→ **Problem details**
Repeat verbatim every line of the material, beginning at the line that holds "Continue the Blender" and ending at its last line.

===== The input

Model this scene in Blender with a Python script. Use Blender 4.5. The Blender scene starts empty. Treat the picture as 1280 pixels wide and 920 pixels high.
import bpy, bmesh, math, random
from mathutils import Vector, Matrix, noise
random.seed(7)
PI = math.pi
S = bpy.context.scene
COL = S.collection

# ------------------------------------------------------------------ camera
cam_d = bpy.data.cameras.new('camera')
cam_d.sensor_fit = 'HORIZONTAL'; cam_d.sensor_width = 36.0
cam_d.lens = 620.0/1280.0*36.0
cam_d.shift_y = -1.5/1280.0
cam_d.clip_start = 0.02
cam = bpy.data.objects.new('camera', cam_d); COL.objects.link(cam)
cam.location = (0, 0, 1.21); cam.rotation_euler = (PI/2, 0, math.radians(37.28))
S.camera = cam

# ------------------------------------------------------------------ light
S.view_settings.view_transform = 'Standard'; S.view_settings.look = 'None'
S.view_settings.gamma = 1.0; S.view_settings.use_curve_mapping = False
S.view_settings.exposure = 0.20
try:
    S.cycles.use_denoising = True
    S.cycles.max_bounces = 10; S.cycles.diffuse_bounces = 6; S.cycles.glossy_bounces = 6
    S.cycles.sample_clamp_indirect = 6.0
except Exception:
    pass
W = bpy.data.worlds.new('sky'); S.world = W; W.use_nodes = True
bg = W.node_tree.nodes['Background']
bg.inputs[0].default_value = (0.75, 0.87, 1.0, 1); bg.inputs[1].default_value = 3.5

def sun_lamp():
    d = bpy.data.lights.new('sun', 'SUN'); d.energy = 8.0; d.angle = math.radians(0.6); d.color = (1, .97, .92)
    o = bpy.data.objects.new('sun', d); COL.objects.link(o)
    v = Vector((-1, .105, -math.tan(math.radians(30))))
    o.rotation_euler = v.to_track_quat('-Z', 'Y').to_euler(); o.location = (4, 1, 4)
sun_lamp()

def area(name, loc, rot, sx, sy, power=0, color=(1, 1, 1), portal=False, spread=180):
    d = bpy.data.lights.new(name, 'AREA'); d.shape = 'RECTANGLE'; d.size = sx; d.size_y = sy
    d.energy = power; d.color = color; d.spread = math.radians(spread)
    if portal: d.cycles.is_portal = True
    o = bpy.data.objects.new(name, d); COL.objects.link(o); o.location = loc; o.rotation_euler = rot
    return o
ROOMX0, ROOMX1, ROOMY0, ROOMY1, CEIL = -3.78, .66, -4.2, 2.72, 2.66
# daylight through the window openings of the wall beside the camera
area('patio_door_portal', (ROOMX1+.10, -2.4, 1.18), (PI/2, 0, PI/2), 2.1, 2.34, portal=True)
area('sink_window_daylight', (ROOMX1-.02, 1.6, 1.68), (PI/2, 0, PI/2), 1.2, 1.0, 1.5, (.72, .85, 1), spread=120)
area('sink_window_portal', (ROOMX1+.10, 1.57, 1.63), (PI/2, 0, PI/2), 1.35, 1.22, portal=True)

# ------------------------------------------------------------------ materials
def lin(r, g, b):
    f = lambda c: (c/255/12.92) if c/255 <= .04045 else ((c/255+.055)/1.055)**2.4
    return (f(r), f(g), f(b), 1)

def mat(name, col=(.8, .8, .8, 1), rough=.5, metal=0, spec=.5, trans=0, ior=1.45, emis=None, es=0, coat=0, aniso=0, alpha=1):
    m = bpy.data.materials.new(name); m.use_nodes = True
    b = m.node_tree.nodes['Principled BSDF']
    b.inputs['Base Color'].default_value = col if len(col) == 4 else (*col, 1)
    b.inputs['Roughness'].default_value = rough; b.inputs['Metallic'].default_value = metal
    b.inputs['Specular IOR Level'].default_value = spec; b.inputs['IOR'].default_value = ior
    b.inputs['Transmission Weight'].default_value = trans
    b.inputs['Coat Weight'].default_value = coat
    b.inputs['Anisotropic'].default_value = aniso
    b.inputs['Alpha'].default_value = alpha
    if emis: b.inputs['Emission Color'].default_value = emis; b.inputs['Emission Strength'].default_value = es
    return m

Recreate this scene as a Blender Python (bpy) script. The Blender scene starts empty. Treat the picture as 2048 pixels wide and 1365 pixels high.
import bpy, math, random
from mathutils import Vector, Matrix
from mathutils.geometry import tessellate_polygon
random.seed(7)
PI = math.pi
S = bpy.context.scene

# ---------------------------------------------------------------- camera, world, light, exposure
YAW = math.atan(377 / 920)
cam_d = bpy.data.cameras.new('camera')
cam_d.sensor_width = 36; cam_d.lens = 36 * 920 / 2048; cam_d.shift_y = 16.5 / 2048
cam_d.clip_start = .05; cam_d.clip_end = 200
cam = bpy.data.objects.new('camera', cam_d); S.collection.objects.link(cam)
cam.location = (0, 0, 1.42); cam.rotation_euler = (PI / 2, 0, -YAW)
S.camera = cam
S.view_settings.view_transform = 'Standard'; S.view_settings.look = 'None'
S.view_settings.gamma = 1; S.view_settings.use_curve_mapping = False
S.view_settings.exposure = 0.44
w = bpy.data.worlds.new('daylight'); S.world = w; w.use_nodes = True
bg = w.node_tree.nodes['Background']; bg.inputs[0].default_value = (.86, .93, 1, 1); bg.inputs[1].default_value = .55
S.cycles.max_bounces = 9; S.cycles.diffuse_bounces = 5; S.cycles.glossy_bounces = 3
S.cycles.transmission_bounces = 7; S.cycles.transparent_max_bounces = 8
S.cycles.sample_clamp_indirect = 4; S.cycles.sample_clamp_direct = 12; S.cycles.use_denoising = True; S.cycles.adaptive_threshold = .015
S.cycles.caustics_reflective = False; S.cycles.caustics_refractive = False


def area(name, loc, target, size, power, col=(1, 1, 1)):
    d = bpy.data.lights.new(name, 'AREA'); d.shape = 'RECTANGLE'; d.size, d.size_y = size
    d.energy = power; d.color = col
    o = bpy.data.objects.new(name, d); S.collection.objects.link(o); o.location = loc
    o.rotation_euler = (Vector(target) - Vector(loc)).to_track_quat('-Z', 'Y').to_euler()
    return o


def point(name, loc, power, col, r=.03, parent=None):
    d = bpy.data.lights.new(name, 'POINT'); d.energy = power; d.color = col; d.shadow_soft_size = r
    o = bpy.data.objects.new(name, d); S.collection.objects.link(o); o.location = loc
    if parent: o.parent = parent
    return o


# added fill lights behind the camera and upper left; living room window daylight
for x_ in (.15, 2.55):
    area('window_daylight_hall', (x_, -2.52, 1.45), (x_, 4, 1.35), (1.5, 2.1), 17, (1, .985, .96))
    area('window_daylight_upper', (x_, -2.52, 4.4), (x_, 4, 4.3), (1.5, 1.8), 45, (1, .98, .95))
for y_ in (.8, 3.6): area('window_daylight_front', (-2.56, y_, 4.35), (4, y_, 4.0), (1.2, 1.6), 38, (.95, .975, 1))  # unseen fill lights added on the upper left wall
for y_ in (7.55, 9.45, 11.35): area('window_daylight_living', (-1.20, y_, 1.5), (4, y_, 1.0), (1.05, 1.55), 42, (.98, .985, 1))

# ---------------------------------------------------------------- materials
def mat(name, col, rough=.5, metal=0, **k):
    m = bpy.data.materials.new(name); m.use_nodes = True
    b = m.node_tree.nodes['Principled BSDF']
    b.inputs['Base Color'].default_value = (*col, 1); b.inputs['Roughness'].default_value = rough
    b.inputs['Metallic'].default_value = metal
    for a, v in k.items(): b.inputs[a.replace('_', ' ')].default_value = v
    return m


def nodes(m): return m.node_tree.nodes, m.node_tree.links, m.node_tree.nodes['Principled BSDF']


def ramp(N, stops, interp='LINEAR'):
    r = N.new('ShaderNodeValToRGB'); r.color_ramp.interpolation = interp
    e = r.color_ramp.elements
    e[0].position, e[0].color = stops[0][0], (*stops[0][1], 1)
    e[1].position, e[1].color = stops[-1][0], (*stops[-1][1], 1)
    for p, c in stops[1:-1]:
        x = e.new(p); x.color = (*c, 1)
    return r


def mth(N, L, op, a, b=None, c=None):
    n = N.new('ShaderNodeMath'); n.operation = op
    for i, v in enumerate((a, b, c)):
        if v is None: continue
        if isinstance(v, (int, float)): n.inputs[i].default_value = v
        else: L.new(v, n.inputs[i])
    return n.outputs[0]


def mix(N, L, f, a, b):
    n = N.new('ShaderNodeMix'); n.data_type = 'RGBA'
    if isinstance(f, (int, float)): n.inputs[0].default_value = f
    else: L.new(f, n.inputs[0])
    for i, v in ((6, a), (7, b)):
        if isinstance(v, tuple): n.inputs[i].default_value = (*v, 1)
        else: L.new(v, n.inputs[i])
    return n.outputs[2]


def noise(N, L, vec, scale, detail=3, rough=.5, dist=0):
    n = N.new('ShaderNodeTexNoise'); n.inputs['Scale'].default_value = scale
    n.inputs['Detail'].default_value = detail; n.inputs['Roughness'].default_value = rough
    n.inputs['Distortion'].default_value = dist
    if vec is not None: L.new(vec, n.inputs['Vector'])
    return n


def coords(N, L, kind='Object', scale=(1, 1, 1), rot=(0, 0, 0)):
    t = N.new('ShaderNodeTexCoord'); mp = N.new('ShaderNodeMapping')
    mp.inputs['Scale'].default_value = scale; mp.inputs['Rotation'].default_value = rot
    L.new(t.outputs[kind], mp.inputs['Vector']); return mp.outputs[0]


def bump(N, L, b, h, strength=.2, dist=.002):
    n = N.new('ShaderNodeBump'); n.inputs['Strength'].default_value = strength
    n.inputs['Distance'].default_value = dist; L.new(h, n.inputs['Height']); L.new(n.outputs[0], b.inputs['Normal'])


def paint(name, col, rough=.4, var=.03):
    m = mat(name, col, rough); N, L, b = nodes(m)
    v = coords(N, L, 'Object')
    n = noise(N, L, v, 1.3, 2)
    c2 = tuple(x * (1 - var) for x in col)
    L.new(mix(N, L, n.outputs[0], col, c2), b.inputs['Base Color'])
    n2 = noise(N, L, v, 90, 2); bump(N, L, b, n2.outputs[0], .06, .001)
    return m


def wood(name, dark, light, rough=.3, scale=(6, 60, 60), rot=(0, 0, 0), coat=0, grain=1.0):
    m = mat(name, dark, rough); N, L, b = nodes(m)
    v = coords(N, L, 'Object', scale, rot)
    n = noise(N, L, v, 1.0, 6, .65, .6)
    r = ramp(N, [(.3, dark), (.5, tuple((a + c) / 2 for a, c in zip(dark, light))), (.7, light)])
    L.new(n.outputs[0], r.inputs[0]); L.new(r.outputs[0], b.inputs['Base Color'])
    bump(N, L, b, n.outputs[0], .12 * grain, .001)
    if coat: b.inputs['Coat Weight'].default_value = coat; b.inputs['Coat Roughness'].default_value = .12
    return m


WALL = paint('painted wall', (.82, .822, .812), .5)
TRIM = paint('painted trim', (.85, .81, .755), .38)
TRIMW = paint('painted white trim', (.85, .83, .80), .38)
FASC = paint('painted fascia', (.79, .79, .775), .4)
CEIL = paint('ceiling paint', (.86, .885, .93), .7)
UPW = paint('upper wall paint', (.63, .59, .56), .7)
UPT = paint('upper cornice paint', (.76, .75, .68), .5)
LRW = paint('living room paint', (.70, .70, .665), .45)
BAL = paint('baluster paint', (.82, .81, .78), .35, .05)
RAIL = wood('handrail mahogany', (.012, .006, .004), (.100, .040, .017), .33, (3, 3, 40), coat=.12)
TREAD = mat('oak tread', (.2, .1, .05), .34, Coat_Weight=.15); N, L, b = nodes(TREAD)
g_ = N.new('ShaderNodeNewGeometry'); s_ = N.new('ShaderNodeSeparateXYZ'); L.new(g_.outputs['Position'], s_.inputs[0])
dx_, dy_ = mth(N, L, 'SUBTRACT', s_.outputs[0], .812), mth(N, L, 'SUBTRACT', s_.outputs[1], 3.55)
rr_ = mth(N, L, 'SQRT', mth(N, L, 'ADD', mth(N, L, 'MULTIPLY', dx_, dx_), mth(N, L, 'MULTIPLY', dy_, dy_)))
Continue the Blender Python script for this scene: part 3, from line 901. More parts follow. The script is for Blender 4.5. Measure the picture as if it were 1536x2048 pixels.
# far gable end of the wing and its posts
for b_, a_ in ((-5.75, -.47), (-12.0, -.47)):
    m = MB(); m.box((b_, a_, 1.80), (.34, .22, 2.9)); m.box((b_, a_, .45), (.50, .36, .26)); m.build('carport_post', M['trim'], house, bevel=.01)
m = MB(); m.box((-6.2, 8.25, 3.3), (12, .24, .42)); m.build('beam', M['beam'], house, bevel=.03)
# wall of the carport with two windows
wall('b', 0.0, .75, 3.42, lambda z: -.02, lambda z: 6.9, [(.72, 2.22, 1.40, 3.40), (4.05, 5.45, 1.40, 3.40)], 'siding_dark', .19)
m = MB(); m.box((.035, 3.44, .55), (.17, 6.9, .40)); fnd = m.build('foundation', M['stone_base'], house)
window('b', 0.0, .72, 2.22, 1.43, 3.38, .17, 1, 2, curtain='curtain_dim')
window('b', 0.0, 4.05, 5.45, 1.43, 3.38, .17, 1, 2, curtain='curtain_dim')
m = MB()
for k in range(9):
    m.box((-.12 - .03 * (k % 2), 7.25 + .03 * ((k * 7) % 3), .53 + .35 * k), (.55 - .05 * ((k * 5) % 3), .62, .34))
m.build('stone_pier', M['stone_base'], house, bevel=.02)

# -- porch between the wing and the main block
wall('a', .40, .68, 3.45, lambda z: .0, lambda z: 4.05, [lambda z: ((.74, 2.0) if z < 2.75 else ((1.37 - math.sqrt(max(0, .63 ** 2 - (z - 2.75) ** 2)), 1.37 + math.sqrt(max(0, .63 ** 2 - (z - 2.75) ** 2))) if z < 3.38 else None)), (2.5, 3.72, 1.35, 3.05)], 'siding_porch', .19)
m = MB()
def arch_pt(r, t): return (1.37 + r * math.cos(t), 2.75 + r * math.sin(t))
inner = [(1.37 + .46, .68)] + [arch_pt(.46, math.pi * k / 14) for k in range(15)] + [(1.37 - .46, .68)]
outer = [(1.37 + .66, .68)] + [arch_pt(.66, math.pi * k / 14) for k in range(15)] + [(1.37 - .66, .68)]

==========

→ **Written answer**
Continue the Blender Python script for this scene: part 3, from line 901. More parts follow. The script is for Blender 4.5. Measure the picture as if it were 1536x2048 pixels.
# far gable end of the wing and its posts
for b_, a_ in ((-5.75, -.47), (-12.0, -.47)):
    m = MB(); m.box((b_, a_, 1.80), (.34, .22, 2.9)); m.box((b_, a_, .45), (.50, .36, .26)); m.build('carport_post', M['trim'], house, bevel=.01)
m = MB(); m.box((-6.2, 8.25, 3.3), (12, .24, .42)); m.build('beam', M['beam'], house, bevel=.03)
# wall of the carport with two windows
wall('b', 0.0, .75, 3.42, lambda z: -.02, lambda z: 6.9, [(.72, 2.22, 1.40, 3.40), (4.05, 5.45, 1.40, 3.40)], 'siding_dark', .19)
m = MB(); m.box((.035, 3.44, .55), (.17, 6.9, .40)); fnd = m.build('foundation', M['stone_base'], house)
window('b', 0.0, .72, 2.22, 1.43, 3.38, .17, 1, 2, curtain='curtain_dim')
window('b', 0.0, 4.05, 5.45, 1.43, 3.38, .17, 1, 2, curtain='curtain_dim')
m = MB()
for k in range(9):
    m.box((-.12 - .03 * (k % 2), 7.25 + .03 * ((k * 7) % 3), .53 + .35 * k), (.55 - .05 * ((k * 5) % 3), .62, .34))
m.build('stone_pier', M['stone_base'], house, bevel=.02)

# -- porch between the wing and the main block
wall('a', .40, .68, 3.45, lambda z: .0, lambda z: 4.05, [lambda z: ((.74, 2.0) if z < 2.75 else ((1.37 - math.sqrt(max(0, .63 ** 2 - (z - 2.75) ** 2)), 1.37 + math.sqrt(max(0, .63 ** 2 - (z - 2.75) ** 2))) if z < 3.38 else None)), (2.5, 3.72, 1.35, 3.05)], 'siding_porch', .19)
m = MB()
def arch_pt(r, t): return (1.37 + r * math.cos(t), 2.75 + r * math.sin(t))
inner = [(1.37 + .46, .68)] + [arch_pt(.46, math.pi * k / 14) for k in range(15)] + [(1.37 - .46, .68)]
outer = [(1.37 + .66, .68)] + [arch_pt(.66, math.pi * k / 14) for k in range(15)] + [(1.37 - .66, .68)]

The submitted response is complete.